Narcose est la pièce d’un grand déménagement, d’une forte traversée, où les chorégraphes paraissent s’être arrachés. Il n’est pas vain de croire en les puissances débordantes du mouvement ramené à un principe premier, plutôt qu’à la bonne volonté d’une mise en scène de rôles composés. Remarquons comment, dans cette pièce, ces chorégraphes renoncent eux-mêmes à investir le plateau. Ainsi induisent-ils une dissociation sans doute féconde avec l’engagement remarquable de leurs collaborateurs en scène.

Narcose, d’Aïcha M’Barek et Hafiz Dhaou. Photo Blandine Soulage.

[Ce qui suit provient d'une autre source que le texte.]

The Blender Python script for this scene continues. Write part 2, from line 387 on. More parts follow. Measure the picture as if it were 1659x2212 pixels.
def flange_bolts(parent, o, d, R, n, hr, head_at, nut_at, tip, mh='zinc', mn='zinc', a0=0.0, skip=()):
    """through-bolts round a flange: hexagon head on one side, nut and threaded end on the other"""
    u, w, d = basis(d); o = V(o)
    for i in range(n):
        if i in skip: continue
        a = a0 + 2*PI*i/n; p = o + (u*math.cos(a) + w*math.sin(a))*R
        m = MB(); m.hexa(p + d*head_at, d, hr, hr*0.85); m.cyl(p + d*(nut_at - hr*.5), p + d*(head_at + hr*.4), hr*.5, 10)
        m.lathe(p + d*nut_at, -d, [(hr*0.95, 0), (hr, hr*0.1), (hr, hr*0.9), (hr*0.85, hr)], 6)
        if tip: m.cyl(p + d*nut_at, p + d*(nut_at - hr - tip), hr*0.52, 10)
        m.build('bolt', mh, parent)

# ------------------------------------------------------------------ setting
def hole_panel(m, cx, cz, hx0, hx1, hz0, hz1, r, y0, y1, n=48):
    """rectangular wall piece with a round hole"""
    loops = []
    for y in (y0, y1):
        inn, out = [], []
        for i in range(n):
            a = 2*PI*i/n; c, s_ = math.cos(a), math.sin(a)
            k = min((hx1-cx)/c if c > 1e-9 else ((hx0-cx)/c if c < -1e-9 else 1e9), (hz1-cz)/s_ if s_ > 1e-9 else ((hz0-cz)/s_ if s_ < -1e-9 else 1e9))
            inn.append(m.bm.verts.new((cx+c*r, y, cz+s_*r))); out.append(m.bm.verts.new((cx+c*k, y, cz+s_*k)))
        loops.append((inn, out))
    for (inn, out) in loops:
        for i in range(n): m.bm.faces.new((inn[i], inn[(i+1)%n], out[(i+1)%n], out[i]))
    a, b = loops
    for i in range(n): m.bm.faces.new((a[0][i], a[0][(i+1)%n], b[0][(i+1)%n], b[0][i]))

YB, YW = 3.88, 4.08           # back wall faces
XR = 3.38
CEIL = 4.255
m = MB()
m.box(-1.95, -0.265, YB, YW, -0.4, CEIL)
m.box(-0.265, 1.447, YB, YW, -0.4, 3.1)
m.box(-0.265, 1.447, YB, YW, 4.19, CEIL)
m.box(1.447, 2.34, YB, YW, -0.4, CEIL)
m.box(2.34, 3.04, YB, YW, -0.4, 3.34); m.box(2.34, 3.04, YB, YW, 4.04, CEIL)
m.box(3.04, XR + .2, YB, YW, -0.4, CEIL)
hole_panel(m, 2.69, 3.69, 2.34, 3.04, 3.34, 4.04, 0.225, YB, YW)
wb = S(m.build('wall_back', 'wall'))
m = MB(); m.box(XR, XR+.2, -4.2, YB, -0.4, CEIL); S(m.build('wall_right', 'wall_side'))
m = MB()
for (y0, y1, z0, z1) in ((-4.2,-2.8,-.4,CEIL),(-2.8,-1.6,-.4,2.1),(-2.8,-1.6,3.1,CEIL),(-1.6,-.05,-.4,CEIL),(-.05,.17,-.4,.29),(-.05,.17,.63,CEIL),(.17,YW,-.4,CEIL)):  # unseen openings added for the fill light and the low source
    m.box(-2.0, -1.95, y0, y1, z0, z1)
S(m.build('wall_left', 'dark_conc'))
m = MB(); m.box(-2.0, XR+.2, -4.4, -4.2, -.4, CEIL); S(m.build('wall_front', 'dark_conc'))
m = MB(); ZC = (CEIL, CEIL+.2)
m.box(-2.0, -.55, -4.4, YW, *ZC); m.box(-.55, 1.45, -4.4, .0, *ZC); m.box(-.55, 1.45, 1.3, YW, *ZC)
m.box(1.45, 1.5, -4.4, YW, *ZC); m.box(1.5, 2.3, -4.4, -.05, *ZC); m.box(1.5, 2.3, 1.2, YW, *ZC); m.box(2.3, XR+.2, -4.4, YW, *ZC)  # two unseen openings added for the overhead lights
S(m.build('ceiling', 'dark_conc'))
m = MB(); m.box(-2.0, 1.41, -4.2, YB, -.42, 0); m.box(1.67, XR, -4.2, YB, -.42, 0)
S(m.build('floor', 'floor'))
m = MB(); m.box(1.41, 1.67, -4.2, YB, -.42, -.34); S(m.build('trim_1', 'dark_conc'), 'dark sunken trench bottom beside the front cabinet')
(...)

Quelques-uns de leurs vieux démons les rattrapent néanmoins en seconde partie, quand certaines attitudes sont soulignées, certains tableaux appuyés. C’est qu’il va s’agir, cette fois, d’en revenir à une représentation plus illustrative. Un état de transe divagante venant d’être porté patiemment à son comble, celui-ci permet alors de déchaîner un tourbillon de vignettes, saynètes, incrustations, où par brefs flashs visuels, va déferler un chaos de séquences fantasmées, bouffées oniriques, spasmes psychiques, révoltes insurgées, éclats et dénonciations. C’est toute une effervescence critique, qui alerte sur un état du monde aujourd’hui extrêmement dangereux. Pas un instant, on ne doute de la sincérité des préoccupations d’Hafiz Dhaou et Aïcha M’Barek, dans cette attitude de mobilisation publique.